Identity Protocols: OAuth 2.0 vs. OpenID Connect (OIDC)
Clarifying the critical difference between OAuth 2.0 (Authorization) and OpenID Connect (Authentication) in modern web security.
Overview
In modern application security, developers often confuse OAuth 2.0 and OpenID Connect (OIDC). While they are closely related—and frequently used together—they serve two fundamentally different purposes: Delegation of Access (Authorization) vs. Identity Verification (Authentication).
The Problem
OAuth 2.0 was designed strictly to solve the "Delegated Access" problem. For example, allowing a printing website to access your Google Drive photos without giving the printing site your Google password. It issues an Access Token.
The problem began when developers tried to use OAuth 2.0 to log users in (Authentication). An Access Token only proves that someone granted permission to access an API; it contains absolutely no information about who the user is, how they logged in, or when they authenticated. Using plain OAuth 2.0 for login is a critical security anti-pattern.
Solution and Configuration
OpenID Connect (OIDC) was created to solve this flaw. OIDC is an identity layer built on top of the OAuth 2.0 protocol.
When an application requests login via OIDC, it adds the openid scope to the OAuth authorization request:
GET https://accounts.google.com/o/oauth2/v2/auth?scope=openid email profile&client_id=...
Instead of receiving just an Access Token, the application now receives an ID Token alongside it.
Technical Details
The ID Token is a heavily structured JSON Web Token (JWT). It contains specific, cryptographically signed claims about the user.
Key OIDC Claims include:
- iss (Issuer): Who issued the token (e.g., Google or Entra ID).
- sub (Subject): The unique ID of the user.
- aud (Audience): The specific application this token was generated for.
- exp (Expiration): When the token expires.

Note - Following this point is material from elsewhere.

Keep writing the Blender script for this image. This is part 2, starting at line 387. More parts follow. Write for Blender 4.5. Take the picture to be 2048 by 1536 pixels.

Because the ID token is signed (usually using RS256), the client application can verify its cryptographic signature to definitively prove the user's identity without making additional network requests to the provider.
Conclusion
A simple rule of thumb for developers: If your application needs to consume an API on behalf of a user, use OAuth 2.0 (Access Token). If your application needs to know the identity of the person sitting at the keyboard (Login/SSO), you must use OpenID Connect (ID Token).